This is another approach. (maybe a bit more complicated or "advanced") But at least in my mind , doing it this way makes a lot more sense and every step is more straight-forward.

Let $θ=\ \tan(u)$ and $dθ=\sec^2(u)$ then $\sqrt{θ^2+1} = \sqrt{\tan^2(u)+1}=\sqrt{\ sec^2(u)}$

This substitution is invertible over $0<u<\tan^{-1}(2π) $ with inverse $u=\tan^{-1}(θ)$.

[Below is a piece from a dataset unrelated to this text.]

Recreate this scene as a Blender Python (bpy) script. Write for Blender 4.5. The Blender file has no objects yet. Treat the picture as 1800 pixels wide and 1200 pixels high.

This gives a new lower bound $u_1=\tan^{-1} (0)=0$ and upper bound $u_2=\tan^{-1}(2π)$

$$I=\int_0^{\tan^{-1}(2π)}\sec^2(u)^{3/2}du = \int_0^{\tan^{-1}(2π)}\sec^3(u)du$$

Then we can use the formula $\int \sec^m(u)du=\frac{\sin(u) \sec^{m-1}(u) }{m-1}+\frac{m-2}{m-1}\int \sec^{-2+m}(u)du$, where $m=3$

$$I=\frac{1}{2}\tan(u)\sec(u)|^ {\tan^{-1}(2π)}_0 + \frac{1}{2} \int_0^{\tan^{-1}(2π)}\sec(u)du$$

Evaluating the antiderivative at the limits and subtracting we get

$$I=π \sqrt{1+4π^2}+ \frac{1}{2}\int_0^{\tan^{-1}(2π)}\sec(u)du$$

Multiplying and dividing by $\sec(u)+\tan(u)$

$$I=π \sqrt{1+4π^2}+ \frac{1}{2} \int_0^{\tan^{-1}(2π)}\frac{\sec^2(u)+\sec(u)\tan(u)} {\sec(u)+\tan(u)}du$$

Then substituting $s=\tan(u)+\sec(u)$ and $ds=(\sec^2(u)+\ tan(u)\sec(u))du$ this gives a lower bound $s_1=\tan(0)+\sec(0)=1$ and upper bound $s_2=\tan(\tan^{-1}(2π))+\sec(\tan^{-1}(2π))=\sqrt{1+4π^2}+2π$

$$I=π\sqrt{1+4π^2}+\frac{1}{2}\int_1^{\sqrt{1+4π^2}+2π}\frac{1}{s}ds=π\sqrt{1+4π^2}+\frac{\log(s)}{2}|^{{\sqrt{1+4π^2}+2π}}_1$$

$$=π\sqrt{1+4π^2}+\frac{1}{2}\log(2π+\sqrt{1+4π^2})$$

Which is equal to :

$$=π\sqrt{1+4π^2}+\frac{1}{2}\sinh^{-1}(2π)$$

Answer 4

We first use integration by parts. $$ \begin{aligned} J & =\int \sqrt{\theta^2+1} d \theta \\ & =\theta \sqrt{\theta^2+1}-\int \frac{\theta^2}{\sqrt{\theta^2+1}} d \theta \\ & =\theta \sqrt{\theta^2+1}-\int\left(\sqrt{\theta^2+1}-\frac{1}{\sqrt{\theta^2+1}}\right) d \theta \end{aligned} $$ Rearranging gives $$ J=\frac{1}{2}\left(\theta \sqrt{\theta^2+1}+\int \frac{d \theta}{\sqrt{\theta^2+1}}\right) $$ For the last integral, let $\theta=\sinh x$, we have $$ \begin{aligned} \int_0^{2 \pi} \frac{d \theta}{\sqrt{\theta^2+1}} & =\int_0^{\sinh ^{-1}(2 \pi)} \frac{\cosh x}{\sqrt{\sinh ^2 x+1}} d x \\ & =\int_0^{\sinh ^{-1}(2 \pi)} 1 d x \\ & =\sinh ^{-1}(2 \pi) \end{aligned} $$ Conclusively, we have $$ \begin{aligned} \int_0^{2 \pi} \sqrt{\theta^2+1} d \theta & =\frac{1}{2}\left[\theta\sqrt{\theta^2+1}\right]_0^{2 \pi}+\sinh ^{-1}(2 \pi) \\ & =\pi \sqrt{4 \pi^2+1}+\frac{1}{2} \sinh ^{-1}(2 \pi) \end{aligned} $$ Wish it helps!

Answer 5

When the expression $\sqrt{\theta^2+1}$ shows up it is very tempting to substiute $\theta: =\sinh u.$ In this way $$e^u=\sinh u+\cosh u=\theta+\sqrt{\theta^2 +1}$$ $u=\log(\theta+\sqrt{\theta^2+1})$ and $du={1\over \sqrt{\theta^2+1}}.$ Therefore the substitions $u= \log(\theta+\sqrt{\theta^2+1})$ or $v=\theta+\sqrt{\theta^2+1}$ are pretty common.